Muy amable, said John Grady. Muchas gracias.
They lit the cigarettes off one match and John Grady put the other matches in his pocket and looked at the girls. They smiled shyly.
Son americanos ustedes?
Sí.
Son ladrones?
Sí. Ladrones muy famosos. Bandoleros.
They sucked in their breath. Qué precioso, they said. But the guards called to them and waved them away.
That simple passage, the boy lying heroically to please the child, the child sucking in her breath and saying, “How precious,” moved me more deeply when I first read it than I can say. I hope the more sophisticated English-language reader, picking up at least on “famosos” and “bandoleros” and “precioso” would catch some of the reason for that. In any case, what is implicit here is explicit in other places, as in The Crossing where Boyd’s other life as a Mexican bandolero, an American Robin Hood casting his lot among his poorer brethren, is immortalized in popular balladry. The poor and powerless pitted against the rich (albeit only comparatively) and powerful countrymen who represent law and order: to them the famous bandoleros are naturally enough precious, worthy of their love and honor. So it is fitting, as John Grady and his friend are led off then, that those little girls were seen crying.
There are many other passages, in either of these novels, of supreme beauty and truthfulness. One of my favorites, if not my absolute favorite, is from All the Pretty Horses, when John Grady and his friend are working at the ranch. They go off into the mountains with a bunch of horses and the Mexican vaqueros and an old survivor of the Mexican Revolution named Luis. Luis speaks some truths about men and horses and the souls of both of them:
… He’d loved horses all his life and he and his father and two brothers had fought in the cavalry but they’d all despised Victoriano Huerta above all other visited evils. He said that compared to Huerta Judas was himself but another Christ and one of the young vaqueros looked away and another blessed himself. He said that war had destroyed the country and that men believe the cure for war is war as the curandero prescribes the serpent’s flesh for its bite. He spoke of his campaigns in the deserts of Mexico and he told them of horses killed under him and he said that the souls of horses mirror the souls of men more closely than men suppose and that horses also love war.

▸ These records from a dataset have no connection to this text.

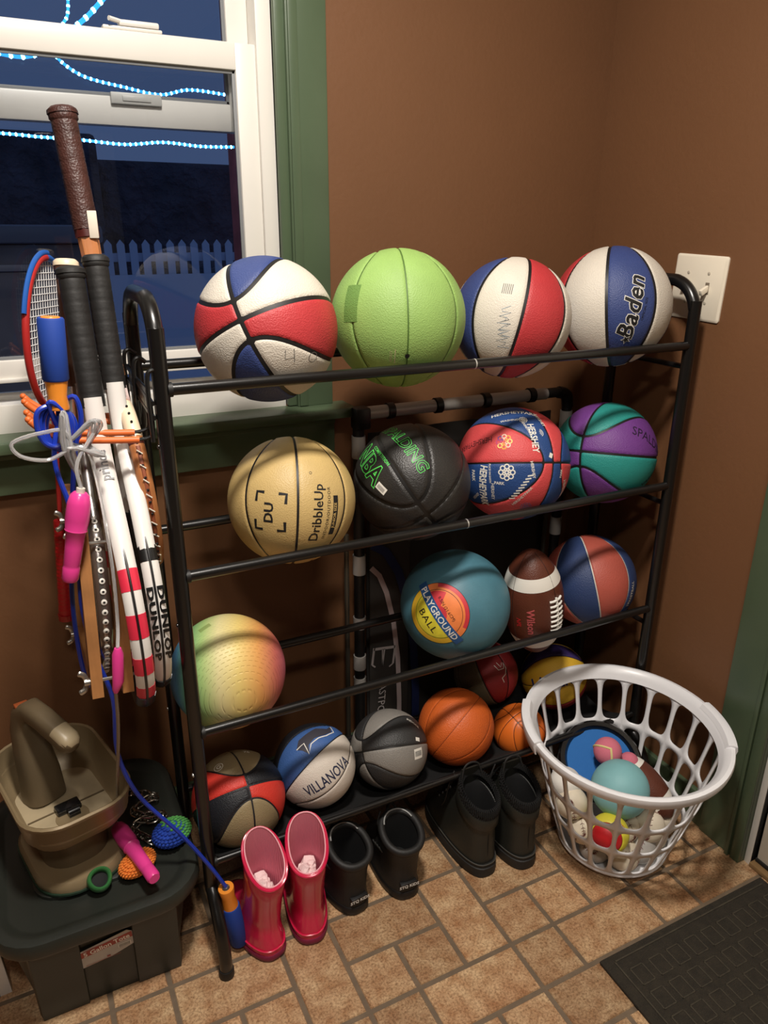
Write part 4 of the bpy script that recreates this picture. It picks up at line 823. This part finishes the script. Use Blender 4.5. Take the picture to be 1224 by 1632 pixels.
# handle: broad post, bend, grip with rounded nose
def hring(c_, ux, uy, a, b_): return [tuple(np.array(c_)+np.array(ux)*x+np.array(uy)*y) for x, y in rrect(2*a, 2*b_, min(a, b_)*.7, 4)]
path = [((-.022, .050, .108), .036, .034), ((-.022, .056, .16), .034, .032), ((-.024, .064, .21), .030, .028), ((-.026, .072, .255), .025, .024), ((-.024, .066, .285), .022, .022), ((-.018, .042, .303), .020, .020), ((-.008, .008, .298), .0195, .0195), ((.004, -.028, .284), .019, .020), ((.012, -.052, .274), .019, .020), ((.015, -.060, .270), .016, .016), ((.017, -.066, .267), .009, .009)]
cs = [np.array(p[0]) for p in path]; rg = []
for i, (c_, a, b_) in enumerate(path):
    tg = unit(cs[min(i+1, len(cs)-1)]-cs[max(i-1, 0)]); ux = unit(np.array([1, .25, 0])-tg*np.dot([1, .25, 0], tg)); uy = np.cross(tg, ux); rg.append(hring(c_, ux, uy, a, b_))
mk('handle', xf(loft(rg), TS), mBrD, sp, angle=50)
mk('handle_nose', xf(loft(rg[7:]), RT((0, 0, .0004)) @ TS), mat('bronze_light', (168, 152, 122), .4), sp, angle=50)
mk('handle_button', xf(box(-.040, -.016, .060, .074, .303, .309, .002), TS), mat('copper_button', (196, 104, 60), .35, .5), sp)
gm = mat('green_dial', (58, 120, 66), .4); dial = [(.047+.018*math.cos(a)*(1 if math.sin(a) < 0 else 1), -.118, .030+.020*math.sin(a)*(1 if math.sin(a) < 0 else .75)) for a in np.linspace(0, 2*PI, 28, endpoint=False)]
TD = TS
mk('green_dial', xf(xf(tube([(x-.047, (z-.03), y+.118) for x, y, z in dial], .012, 10, closed=True, sq=.34), RT((.006, -.124, .020), rx=math.radians(35))), TS), gm, sp); mk('dial_socket', xf(xf(lathe([(.017, -.016), (.019, -.004), (.016, -.002)], 20), RT((.006, -.124, .020), rx=math.radians(35))), TS), mKidI, sp)

# steel chain heap
mCh_ = mat('steel_chain', (176, 172, 164), .25, 1.0)
ch = thing('steel_chain', 'heap of shiny steel chain links on the tote lid', 'chain', (.10, 1.30, .239))
def link(c_, ang, tilt, roll, a=.0125, b_=.0072, r=.0019):
    P_ = []
    for s_, cx in ((1, a-b_), (-1, -(a-b_))):
        for q in np.linspace(-PI/2, PI/2, 6): P_.append((s_*((a-b_)+b_*math.cos(q)), s_*b_*math.sin(q), 0))
    return xf(tube(P_, r, 6, closed=True), RT(c_, roll, tilt, ang))
random.seed(11); base_pts = cat([(.088, 1.37, .243), (.115, 1.355, .243), (.136, 1.335, .243), (.118, 1.325, .249), (.092, 1.310, .243), (.100, 1.290, .247), (.128, 1.282, .243), (.142, 1.268, .246), (.118, 1.262, .250), (.094, 1.270, .246), (.084, 1.250, .243), (.098, 1.232, .243), (.106, 1.215, .243)], 3)
for i, p in enumerate(base_pts):
    q = base_pts[min(i+1, len(base_pts)-1)]-base_pts[max(i-1, 0)]
    mk('chain_link', link((p[0], p[1], p[2]+.003), math.atan2(q[1], q[0])+random.uniform(-.3, .3), random.uniform(-.25, .25), (PI/2 if i % 2 else 0)+random.uniform(-.35, .35)), mCh_, ch)
# crocheted foot bags
def crochet(name, label, c_, rx, ry, rz_, ang, m_fn):
    t = thing(name, label, 'footbag', (c_[0], c_[1], c_[2]-rz_)); parts = {}
    for lat in range(-5, 6):
        la = lat/5.6*PI/2; n = max(5, int(30*math.cos(la)))
        for k in range(n):
            lo_ = 2*PI*(k+.5*(lat % 2))/n; d = np.array([math.cos(la)*math.cos(lo_), math.cos(la)*math.sin(lo_), math.sin(la)])
            p = np.array([d[0]*rx, d[1]*ry, d[2]*rz_]); parts.setdefault(m_fn(d), []).append(mv(sphere((0, 0, 0), 1, 1, (rx*.125, ry*.105, rz_*.17)), *p))
    for m, gs in parts.items():
        o = mk('stitches', xf(join(*gs), RT(c_, rz=ang)), m, t); o['kind'] = 'stuff'
    mk('filling', xf(sphere((0, 0, 0), 1, 3, (rx*.96, ry*.96, rz_*.96)), RT(c_, rz=ang)), list(parts)[0], t)
mOy = mat('orange_yarn', (222, 122, 44), .9, var=(80, .15)); mBy = mat('blue_yarn', (24, 62, 160), .9, var=(80, .2)); mGy_ = mat('green_yarn', (74, 146, 70), .9, var=(80, .2))
crochet('footbag', 'orange crocheted footbag under the pink jump rope handle', (.074, 1.162, .2535), .034, .026, .0155, .5, lambda d: mOy)
crochet('footbag', 'blue and green crocheted footbag near the rack post', (.147, 1.205, .2585), .036, .031, .020, .35, lambda d: mGy_ if (d[0] > -.35 and d[2] > -.05 and d[0]+.6*d[1] > -.45) else mBy)
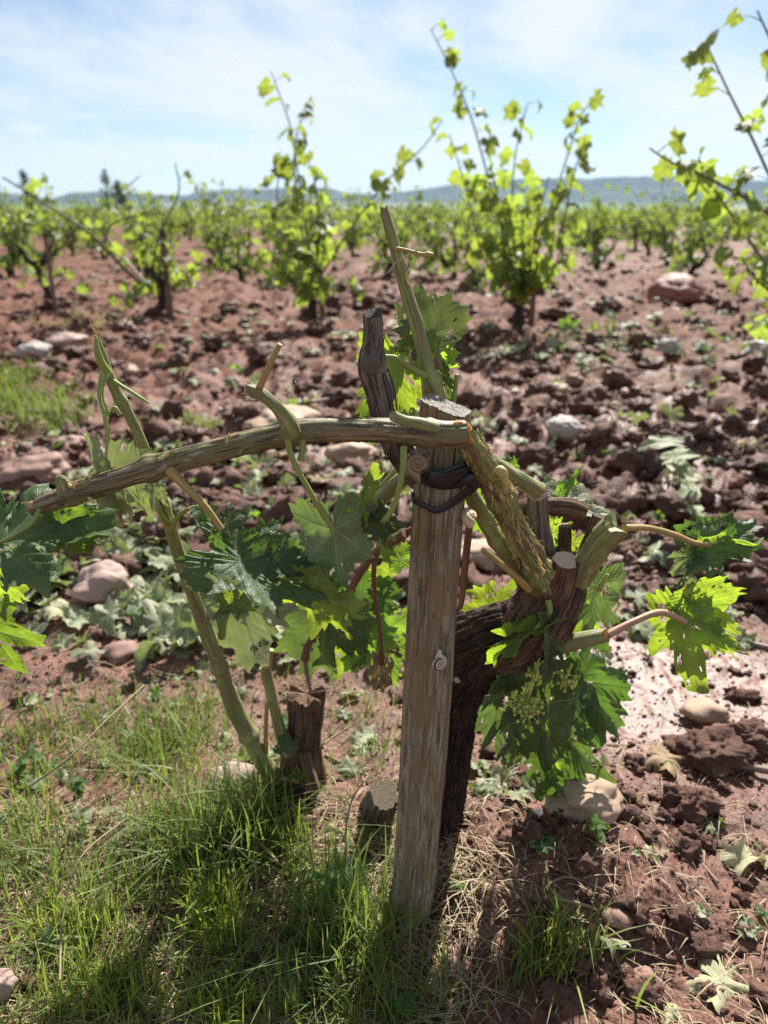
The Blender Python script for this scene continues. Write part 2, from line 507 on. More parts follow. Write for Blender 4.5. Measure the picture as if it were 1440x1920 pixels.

Men say they only learn this but he said that no creature can learn that which his heart has no shape to hold. His own father said that no man who has not gone to war on horseback can ever truly understand the horse and he said that he supposed he wished that this were not so but that it was so.
Lastly he said that he had seen the souls of horses and that it was a terrible thing to see. He said that it could be seen under certain circumstances attending the death of a horse because the horse shares a common soul and its separate life only forms it out of all horses and makes it mortal. He said that if a person understood the soul of the horse then he would understand all horses that ever were.
[…]
Y de los hombres? said John Grady.
The old man shaped his mouth to answer. Finally he said that among men there was no such communion as among horses and the notion that men could be understood at all was probably an illusion. Rawlins asked him in his bad Spanish if there was a heaven for horses but he shook his head and said that a horse had no need of heaven. Finally John Grady asked him if it were not true that should all horses also perish from the face of the earth the soul of the horse would not also perish for there would be nothin out of which to replenish it but the old man only said that it was pointless to speak of there being no horses in the world for God would not permit such a thing.
As to why this passage moves me so deeply, I, who would not even know how to ride a horse, I can only say that it takes my breath away. So does this whole trilogy, which I place in my heart’s canon alongside the Quixote and the best of the Russian masters. Even as it breaks my heart, it has the power that only great literature can of repairing it. At least in that moment that I can hold it there, before sinking again into the banal struggles of my prosaic existence.